THE PROBLEM
Leave the pictures out and retype the lines from the beginning through the line with "0.004).build('plug', M['white'], cb2)", both ends included.

DATA SECTION
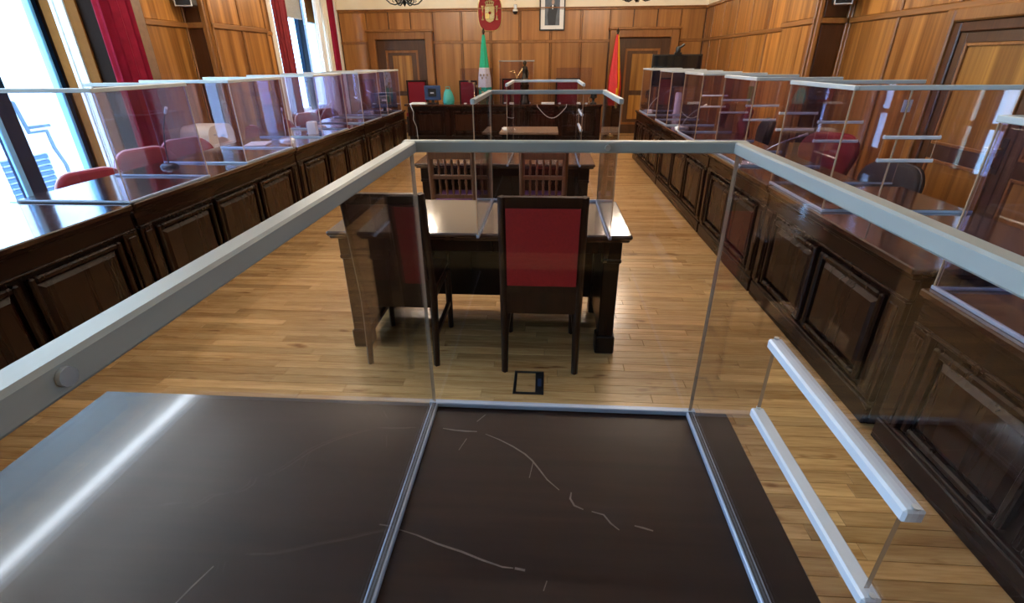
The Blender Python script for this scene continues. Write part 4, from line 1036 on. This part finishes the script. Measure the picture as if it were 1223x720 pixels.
cb2 = thing('power_cable', 'white power cable hanging at the left end of the judges bench', 'cable', (-2.96, 11.36, 0.0))
MB().tube([(0, 0.02, 0.758), (0, -0.005, 0.72), (0.05, -0.008, 0.6), (0.03, -0.008, 0.45), (0.09, -0.008, 0.3), (0.10, -0.008, 0.02)], 0.008, 6).build('cord', M['lightgrey'], cb2)
MB().box(-0.03, 0.03, 0.0, 0.05, 0.752, 0.775, 0.004).build('plug', M['white'], cb2)

# ------------------------------------------------------------------ flags
def flag(label, x, y, top, mats, kind):
    t = thing('flag', label, 'flag', (x, y, 0))
    MB().lathe([(0.16, 0), (0.16, 0.02), (0.05, 0.04), (0.04, 0.07)], n=18).build('stand', M['brass'], t)
    MB().tube([(0, 0, 0.05), (0, 0, top - 0.06)], 0.014, 10).build('pole', M['chair_wood'], t)
    MB().lathe([(0.012, top - 0.07), (0.03, top - 0.05), (0.034, top - 0.025), (0.02, top), (0.006, top + 0.04)], n=12).build('finial', M['bronze'], t)
    fn = lambda a, z: 1 + 0.20 * math.sin(5 * a + 1.5 * z) + 0.10 * math.sin(9 * a)
    zt = top - 0.09
    prof = [(0.026, zt), (0.045, zt - 0.15), (0.07, zt - 0.40), (0.095, zt - 0.65), (0.12, zt - 0.85), (0.13, zt - 1.05), (0.125, zt - 1.25), (0.10, zt - 1.42)]
    if kind == 'bands':
        MB().lathe(prof[3::-1], n=28, fn=fn).build('upper_band', M['green'], t)
        MB().lathe(prof[5:2:-1], n=28, fn=fn).build('middle_band', M['flagwhite'], t)
        MB().lathe(prof[:4:-1], n=28, fn=fn).build('lower_band', M['green'], t)
        for k in range(5):
            a = -PI / 2 + (k - 2) * 0.3; r_ = 0.135
            MB().lathe([(0.003, -0.03), (0.012, -0.012), (0.015, 0.012), (0.005, 0.03)], (r_ * math.cos(a), r_ * math.sin(a), zt - 0.80 - 0.06 * (k % 2)), 8).build('emblem', M['goldlt'], t)
    else:
        mb = MB().lathe(prof[::-1], n=28, fn=fn)
        o = mb.build('cloth', [M['flagred'], M['flagyellow']], t)
        for p in o.data.polygons:
            c = p.center; a = math.atan2(c.y, c.x) - 0.25 * (c.z - 1.3)
            if -1.15 < a < -0.35 or 2.2 < a < 2.9: p.material_index = 1
        MB().tube([(0.05, -0.10, 0.95), (0.06, -0.13, 0.62)], [0.012, 0.03], 8).build('tassel', M['gold'], t)
    return t
flag('furled green and white flag on a pole left of the crest', -1.43, 12.20, 2.20, None, 'bands')
flag('furled red and yellow flag on a pole before the right back door', 1.475, 12.20, 2.18, None, 'spain')

# ------------------------------------------------------------------ crest, portrait, camera
cr = thing('wall_crest', 'red coat of arms plaque with gold shield and crown high on the back wall', 'crest', (-1.335, YB - 0.032, 2.56))
def octo(w_, h_, cx_=0.3):
    p = []
    for k in range(32):
        a = 2 * PI * k / 32; c, s_ = math.cos(a), math.sin(a)
        p.append((w_ * math.copysign(abs(c) ** 0.62, c), h_ * math.copysign(abs(s_) ** 0.78, s_)))
    return p
MB().prism(octo(0.275, 0.36), 'Y', -0.02, 0.0).build('backboard', M['gold'], cr)
MB().prism(octo(0.262, 0.346), 'Y', -0.035, -0.015).build('red_field', M['crest_red'], cr)
shield = [(-0.105, 0.13), (0.105, 0.13), (0.105, -0.09), (0.08, -0.15), (0.03, -0.175), (0, -0.185), (-0.03, -0.175), (-0.08, -0.15), (-0.105, -0.09)]
sh_ = MB().prism(shield, 'Y', -0.055, -0.034).build('shield', M['goldlt'], cr)
for (a, b_, c, d, mm) in ((-0.095, -0.006, 0.005, 0.12, 'crest_shield'), (0.006, 0.095, 0.005, 0.12, 'goldlt'), (-0.095, -0.006, -0.11, -0.006, 'gold'), (0.006, 0.095, -0.11, -0.006, 'crest_shield')):
    MB().box(a, b_, -0.062, -0.054, c, d, 0.003).build('quarter', M[mm], sh_)
MB().lathe([(0.004, -0.03), (0.028, -0.018), (0.033, 0.0), (0.028, 0.018), (0.004, 0.03)], (0, -0.05, 0.0), 12).build('central_oval', M['crest_red'], sh_)
cw = MB().box(-0.09, 0.09, -0.058, -0.034, 0.14, 0.17, 0.005)
for x in (-0.075, -0.038, 0.0, 0.038, 0.075): cw.tube([(x, -0.046, 0.165), (x * 1.25, -0.046, 0.205 + 0.01 * (x == 0)), (x * 0.55, -0.046, 0.235)], [0.012, 0.014, 0.010], 6)
cw.lathe([(0.003, 0.225), (0.02, 0.235), (0.02, 0.25), (0.004, 0.265)], (0, -0.046, 0), 10)
cw.build('crown', M['goldlt'], cr)
for sx in (-1, 1):
    MB().tube([(sx * 0.16, -0.045, -0.12), (sx * 0.16, -0.045, 0.12)], 0.016, 8).box(sx * 0.16 - 0.028, sx * 0.16 + 0.028, -0.06, -0.034, -0.14, -0.115, 0.003).box(sx * 0.16 - 0.026, sx * 0.16 + 0.026, -0.06, -0.034, 0.115, 0.14, 0.003).build('pillar', M['goldlt'], cr)
    MB().tube([(sx * 0.185, -0.05, -0.06), (sx * 0.15, -0.062, -0.02), (sx * 0.185, -0.05, 0.03)], 0.010, 6).build('ribbon', M['flagred'], cr)

pc = thing('framed_portrait', 'dark-framed portrait photograph with white mount high on the back wall', 'picture', (0.062, YB - 0.032, 2.20))
MB().frame(-0.285, 0.285, -0.035, 0.0, 0.0, 0.72, 0.028, axis='Y').build('frame', M['black'], pc)
MB().box(-0.26, 0.26, -0.018, 0.0, 0.025, 0.695).build('mount', M['mount'], pc)
ph = MB().box(-0.165, 0.165, -0.021, -0.017, 0.105, 0.625).build('photograph', M['photo_bg'], pc)
suit = [(-0.085, 0.11), (0.075, 0.11), (0.085, 0.28), (0.115, 0.44), (0.06, 0.49), (0.015, 0.505), (-0.035, 0.49), (-0.085, 0.44), (-0.11, 0.30)]
MB().prism(suit, 'Y', -0.0235, -0.020).build('printed_figure', M['photo_suit'], ph)
MB().prism([(0.012 + 0.032 * math.cos(2 * PI * k / 14), 0.555 + 0.045 * math.sin(2 * PI * k / 14)) for k in range(14)], 'Y', -0.0235, -0.020).build('printed_face', M['photo_skin'], ph)
MB().prism([(-0.005, 0.42), (0.015, 0.42), (0.025, 0.50), (-0.01, 0.50)], 'Y', -0.025, -0.023).build('printed_shirt', M['mount'], ph)

dc = thing('dome_camera', 'small white and black dome security camera left of the portrait', 'camera', (-0.76, YB - 0.032, 2.60))
MB().box(-0.035, 0.035, -0.06, 0.0, 0.02, 0.12, 0.008).build('bracket', M['lightgrey'], dc)
MB().lathe([(0.02, 0.03), (0.055, 0.02), (0.06, -0.01), (0.058, -0.02)], (0, -0.08, 0), 16).build('housing', M['white'], dc)
MB().lathe([(0.057, -0.02), (0.05, -0.05), (0.03, -0.07), (0.005, -0.078)], (0, -0.08, 0), 16).build('dome', M['black'], dc)
MB().lathe([(0.006, 0.20), (0.03, 0.21), (0.03, 0.235), (0.006, 0.245)], (0, -0.03, 0), 12).build('sensor', M['black'], dc)

# ------------------------------------------------------------------ wall speakers
def speaker(label, loc, rz):
    t = thing('wall_speaker', label, 'speaker', loc, rz, 'black wall loudspeakers')
    MB().box(-0.09, 0.09, -0.16, -0.02, 0.0, 0.28, 0.02).build('cabinet', M['black'], t)
    MB().frame(-0.092, 0.092, -0.172, -0.158, 0.0, 0.28, 0.012, axis='Y', bev=0.003).build('trim', M['lightgrey'], t)
    MB().box(-0.078, 0.078, -0.168, -0.158, 0.014, 0.266, 0.003).build('grille', M['blackfab'], t)
    MB().box(-0.03, 0.03, -0.02, 0.03, 0.08, 0.2, 0.005).build('bracket', M['black'], t)
speaker('black loudspeaker with silver trim on the left wall pier', (-4.055, 6.25, 2.16), 0.15)
speaker('black loudspeaker on the right wall pier', (3.24, 6.69, 2.13), -0.2)

# ------------------------------------------------------------------ television
tv = thing('television', 'black television on a stand before the right back door, with a camera on top', 'television', (2.20, 9.62, 0))
MB().box(-0.42, 0.42, -0.03, 0.02, 1.17, 1.68, 0.008).build('casing', M['black'], tv)
MB().box(-0.40, 0.40, -0.034, -0.029, 1.19, 1.66, 0.001).build('screen', M['screen'], tv)
MB().tube([(0, 0.03, 0.06), (0, 0.03, 1.3)], 0.03, 10).build('pole', M['black'], tv)
MB().box(-0.32, 0.32, -0.22, 0.28, 0.0, 0.06, 0.015).build('foot', M['black'], tv)
vc = MB().box(-0.06, 0.06, -0.05, 0.03, 1.68, 1.71, 0.006).build('video_camera', M['black'], tv)
MB().lathe([(0.04, 1.71), (0.045, 1.73), (0.04, 1.78), (0.02, 1.80)], (0, -0.01, 0), 12).build('camera_head', M['black'], vc)
MB().tube([(0.01, -0.02, 1.77), (0.09, -0.03, 1.83)], 0.02, 8).build('boom', M['black'], vc)

# ------------------------------------------------------------------ chandeliers
def chandelier(label, x, y, zb):
    t = thing('chandelier', label, 'lamp', (x, y, zb), 0, 'black iron chandeliers')
    MB().lathe([(0.004, 0), (0.03, 0.04), (0.06, 0.075), (0.05, 0.10), (0.02, 0.13), (0.02, 0.30), (0.05, 0.34), (0.02, 0.40), (0.012, 0.9)], n=14).build('stem', M['iron'], t)
    MB().tube([(0, 0, 0.88), (0, 0, ZC - zb - 0.05)], 0.010, 8).build('rod', M['iron'], t)
    MB().lathe([(0.07, ZC - zb - 0.05), (0.07, ZC - zb - 0.001)], n=14).build('ceiling_rose', M['iron'], t)
    for k in range(6):
        a = 2 * PI * k / 6 + 0.2; c, s_ = math.cos(a), math.sin(a)
        pts = []
        for (r_, z) in ((0.03, 0.10), (0.08, 0.05), (0.15, 0.025), (0.22, 0.04), (0.28, 0.09), (0.30, 0.15), (0.27, 0.20), (0.24, 0.17)): pts.append((r_ * c, r_ * s_, z))
        arm = MB().tube(pts, 0.010, 6).tube([(0.10 * c, 0.10 * s_, 0.05), (0.13 * c, 0.13 * s_, 0.10), (0.18 * c, 0.18 * s_, 0.11), (0.19 * c, 0.19 * s_, 0.07), (0.16 * c, 0.16 * s_, 0.06)], 0.007, 6).build('arm', M['iron'], t)
        MB().lathe([(0.012, 0.15), (0.05, 0.165), (0.05, 0.175), (0.014, 0.18), (0.014, 0.27)], (0.30 * c, 0.30 * s_, 0), 10).build('candle', M['creamplastic'], arm)
        MB().lathe([(0.008, 0.27), (0.02, 0.295), (0.018, 0.32), (0.004, 0.36)], (0.30 * c, 0.30 * s_, 0), 10).build('bulb', M['bulb'], arm)
    d = bpy.data.lights.new('chandelier_light', 'POINT'); d.energy = LAMP_W; d.color = LAMP_COL; d.shadow_soft_size = 0.22
    o = bpy.data.objects.new('chandelier_light', d); C.objects.link(o); o.parent = t; o.location = (0, 0, 0.62)
chandelier('black wrought iron chandelier above the left back door', -2.35, 9.2, 2.40)
chandelier('black wrought iron chandelier above the right back door', 1.36, 9.2, 2.41)
chandelier('added black iron fill chandelier above the left bench, out of the picture', -2.35, 5.6, 2.75)  # this and the next are unseen chandeliers added as fill light
chandelier('added black iron fill chandelier above the right bench, out of the picture', 1.36, 5.6, 2.75)

# cool tube lamp added out of view, to be mirrored as the table streak
tl = thing('added_tube_light', 'added slim cool white tube lamp along the lintel of the near left window', 'lamp', (FX + 0.09, 1.55, 3.42))
MB().box(-0.085, -0.035, 0, 3.3, -0.03, 0.05, 0.006).build('housing', M['white'], tl)
MB().tube([(0, 0.03, 0), (0, 3.27, 0)], 0.022, 10).build('tube', M['tube'], tl)
for y in (0.0, 3.27): MB().box(-0.05, 0.02, y, y + 0.03, -0.025, 0.025, 0.004).build('holder', M['white'], tl)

COMPLETE OUTPUT
The Blender Python script for this scene continues. Write part 4, from line 1036 on. This part finishes the script. Measure the picture as if it were 1223x720 pixels.
cb2 = thing('power_cable', 'white power cable hanging at the left end of the judges bench', 'cable', (-2.96, 11.36, 0.0))
MB().tube([(0, 0.02, 0.758), (0, -0.005, 0.72), (0.05, -0.008, 0.6), (0.03, -0.008, 0.45), (0.09, -0.008, 0.3), (0.10, -0.008, 0.02)], 0.008, 6).build('cord', M['lightgrey'], cb2)
MB().box(-0.03, 0.03, 0.0, 0.05, 0.752, 0.775, 0.004).build('plug', M['white'], cb2)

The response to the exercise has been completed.